** PROBLEM **
Repeat all of the material exactly as given.

** RECORDED INFORMATION **
— Start —
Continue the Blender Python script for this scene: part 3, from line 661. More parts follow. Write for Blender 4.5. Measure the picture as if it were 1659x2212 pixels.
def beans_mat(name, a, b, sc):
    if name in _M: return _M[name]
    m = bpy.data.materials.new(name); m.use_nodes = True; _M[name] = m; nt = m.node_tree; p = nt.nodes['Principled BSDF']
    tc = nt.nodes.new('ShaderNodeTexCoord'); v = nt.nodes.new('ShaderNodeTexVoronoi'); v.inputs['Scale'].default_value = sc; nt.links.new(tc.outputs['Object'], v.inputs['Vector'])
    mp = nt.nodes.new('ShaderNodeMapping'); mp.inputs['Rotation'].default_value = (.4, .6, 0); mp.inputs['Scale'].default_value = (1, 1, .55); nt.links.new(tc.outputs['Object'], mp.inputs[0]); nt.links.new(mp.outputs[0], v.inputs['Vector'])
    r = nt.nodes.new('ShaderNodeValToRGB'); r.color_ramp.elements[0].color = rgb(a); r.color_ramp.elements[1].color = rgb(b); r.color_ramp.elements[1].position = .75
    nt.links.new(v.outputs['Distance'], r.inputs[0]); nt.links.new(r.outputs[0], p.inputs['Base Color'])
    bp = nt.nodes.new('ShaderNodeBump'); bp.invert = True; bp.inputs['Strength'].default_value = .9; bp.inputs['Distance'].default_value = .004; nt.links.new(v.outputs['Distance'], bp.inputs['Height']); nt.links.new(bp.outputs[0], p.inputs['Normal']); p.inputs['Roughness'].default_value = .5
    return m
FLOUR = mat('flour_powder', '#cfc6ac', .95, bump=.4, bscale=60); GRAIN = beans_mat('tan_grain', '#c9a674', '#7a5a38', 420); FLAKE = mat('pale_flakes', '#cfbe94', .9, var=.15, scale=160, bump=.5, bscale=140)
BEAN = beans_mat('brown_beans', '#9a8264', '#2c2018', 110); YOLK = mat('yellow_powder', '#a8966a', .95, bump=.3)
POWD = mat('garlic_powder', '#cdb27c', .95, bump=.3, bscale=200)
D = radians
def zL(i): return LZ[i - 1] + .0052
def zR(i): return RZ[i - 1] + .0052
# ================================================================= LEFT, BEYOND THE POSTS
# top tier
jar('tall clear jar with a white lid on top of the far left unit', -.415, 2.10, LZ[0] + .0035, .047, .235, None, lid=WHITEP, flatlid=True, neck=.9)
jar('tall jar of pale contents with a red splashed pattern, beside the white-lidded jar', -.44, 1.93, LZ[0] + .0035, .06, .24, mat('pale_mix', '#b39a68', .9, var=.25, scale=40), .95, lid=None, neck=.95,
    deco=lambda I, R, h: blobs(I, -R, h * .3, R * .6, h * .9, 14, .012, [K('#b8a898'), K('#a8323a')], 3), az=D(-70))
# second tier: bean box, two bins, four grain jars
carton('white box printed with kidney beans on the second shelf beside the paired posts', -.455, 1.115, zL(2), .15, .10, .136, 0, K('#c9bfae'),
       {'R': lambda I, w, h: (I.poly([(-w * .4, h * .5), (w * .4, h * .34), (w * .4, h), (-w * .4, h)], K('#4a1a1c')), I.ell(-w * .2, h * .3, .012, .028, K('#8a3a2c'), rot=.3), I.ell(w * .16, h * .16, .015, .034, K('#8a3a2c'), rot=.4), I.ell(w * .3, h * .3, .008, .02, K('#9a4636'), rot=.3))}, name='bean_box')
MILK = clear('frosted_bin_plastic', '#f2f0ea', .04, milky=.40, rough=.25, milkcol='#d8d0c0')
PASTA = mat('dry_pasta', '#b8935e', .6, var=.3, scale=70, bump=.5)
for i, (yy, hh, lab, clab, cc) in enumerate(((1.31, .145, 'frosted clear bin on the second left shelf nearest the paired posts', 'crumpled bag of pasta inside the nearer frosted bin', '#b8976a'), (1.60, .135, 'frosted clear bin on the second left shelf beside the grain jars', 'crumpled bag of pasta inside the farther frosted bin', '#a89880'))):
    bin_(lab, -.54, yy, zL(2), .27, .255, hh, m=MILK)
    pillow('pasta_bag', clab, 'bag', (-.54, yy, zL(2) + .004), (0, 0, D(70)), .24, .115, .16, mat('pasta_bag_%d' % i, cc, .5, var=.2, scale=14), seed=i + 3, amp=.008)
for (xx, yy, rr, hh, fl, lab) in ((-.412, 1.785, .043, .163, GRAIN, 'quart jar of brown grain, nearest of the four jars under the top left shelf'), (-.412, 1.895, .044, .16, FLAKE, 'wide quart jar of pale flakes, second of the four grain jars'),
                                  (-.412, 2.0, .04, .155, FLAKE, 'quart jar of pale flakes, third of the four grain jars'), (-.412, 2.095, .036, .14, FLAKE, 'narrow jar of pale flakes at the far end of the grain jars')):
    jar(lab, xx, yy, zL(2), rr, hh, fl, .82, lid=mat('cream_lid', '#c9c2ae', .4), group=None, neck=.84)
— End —
** THE SOLUTION **
Continue the Blender Python script for this scene: part 3, from line 661. More parts follow. Write for Blender 4.5. Measure the picture as if it were 1659x2212 pixels.
def beans_mat(name, a, b, sc):
    if name in _M: return _M[name]
    m = bpy.data.materials.new(name); m.use_nodes = True; _M[name] = m; nt = m.node_tree; p = nt.nodes['Principled BSDF']
    tc = nt.nodes.new('ShaderNodeTexCoord'); v = nt.nodes.new('ShaderNodeTexVoronoi'); v.inputs['Scale'].default_value = sc; nt.links.new(tc.outputs['Object'], v.inputs['Vector'])
    mp = nt.nodes.new('ShaderNodeMapping'); mp.inputs['Rotation'].default_value = (.4, .6, 0); mp.inputs['Scale'].default_value = (1, 1, .55); nt.links.new(tc.outputs['Object'], mp.inputs[0]); nt.links.new(mp.outputs[0], v.inputs['Vector'])
    r = nt.nodes.new('ShaderNodeValToRGB'); r.color_ramp.elements[0].color = rgb(a); r.color_ramp.elements[1].color = rgb(b); r.color_ramp.elements[1].position = .75
    nt.links.new(v.outputs['Distance'], r.inputs[0]); nt.links.new(r.outputs[0], p.inputs['Base Color'])
    bp = nt.nodes.new('ShaderNodeBump'); bp.invert = True; bp.inputs['Strength'].default_value = .9; bp.inputs['Distance'].default_value = .004; nt.links.new(v.outputs['Distance'], bp.inputs['Height']); nt.links.new(bp.outputs[0], p.inputs['Normal']); p.inputs['Roughness'].default_value = .5
    return m
FLOUR = mat('flour_powder', '#cfc6ac', .95, bump=.4, bscale=60); GRAIN = beans_mat('tan_grain', '#c9a674', '#7a5a38', 420); FLAKE = mat('pale_flakes', '#cfbe94', .9, var=.15, scale=160, bump=.5, bscale=140)
BEAN = beans_mat('brown_beans', '#9a8264', '#2c2018', 110); YOLK = mat('yellow_powder', '#a8966a', .95, bump=.3)
POWD = mat('garlic_powder', '#cdb27c', .95, bump=.3, bscale=200)
D = radians
def zL(i): return LZ[i - 1] + .0052
def zR(i): return RZ[i - 1] + .0052
# ================================================================= LEFT, BEYOND THE POSTS
# top tier
jar('tall clear jar with a white lid on top of the far left unit', -.415, 2.10, LZ[0] + .0035, .047, .235, None, lid=WHITEP, flatlid=True, neck=.9)
jar('tall jar of pale contents with a red splashed pattern, beside the white-lidded jar', -.44, 1.93, LZ[0] + .0035, .06, .24, mat('pale_mix', '#b39a68', .9, var=.25, scale=40), .95, lid=None, neck=.95,
    deco=lambda I, R, h: blobs(I, -R, h * .3, R * .6, h * .9, 14, .012, [K('#b8a898'), K('#a8323a')], 3), az=D(-70))
# second tier: bean box, two bins, four grain jars
carton('white box printed with kidney beans on the second shelf beside the paired posts', -.455, 1.115, zL(2), .15, .10, .136, 0, K('#c9bfae'),
       {'R': lambda I, w, h: (I.poly([(-w * .4, h * .5), (w * .4, h * .34), (w * .4, h), (-w * .4, h)], K('#4a1a1c')), I.ell(-w * .2, h * .3, .012, .028, K('#8a3a2c'), rot=.3), I.ell(w * .16, h * .16, .015, .034, K('#8a3a2c'), rot=.4), I.ell(w * .3, h * .3, .008, .02, K('#9a4636'), rot=.3))}, name='bean_box')
MILK = clear('frosted_bin_plastic', '#f2f0ea', .04, milky=.40, rough=.25, milkcol='#d8d0c0')
PASTA = mat('dry_pasta', '#b8935e', .6, var=.3, scale=70, bump=.5)
for i, (yy, hh, lab, clab, cc) in enumerate(((1.31, .145, 'frosted clear bin on the second left shelf nearest the paired posts', 'crumpled bag of pasta inside the nearer frosted bin', '#b8976a'), (1.60, .135, 'frosted clear bin on the second left shelf beside the grain jars', 'crumpled bag of pasta inside the farther frosted bin', '#a89880'))):
    bin_(lab, -.54, yy, zL(2), .27, .255, hh, m=MILK)
    pillow('pasta_bag', clab, 'bag', (-.54, yy, zL(2) + .004), (0, 0, D(70)), .24, .115, .16, mat('pasta_bag_%d' % i, cc, .5, var=.2, scale=14), seed=i + 3, amp=.008)
for (xx, yy, rr, hh, fl, lab) in ((-.412, 1.785, .043, .163, GRAIN, 'quart jar of brown grain, nearest of the four jars under the top left shelf'), (-.412, 1.895, .044, .16, FLAKE, 'wide quart jar of pale flakes, second of the four grain jars'),
                                  (-.412, 2.0, .04, .155, FLAKE, 'quart jar of pale flakes, third of the four grain jars'), (-.412, 2.095, .036, .14, FLAKE, 'narrow jar of pale flakes at the far end of the grain jars')):
    jar(lab, xx, yy, zL(2), rr, hh, fl, .82, lid=mat('cream_lid', '#c9c2ae', .4), group=None, neck=.84)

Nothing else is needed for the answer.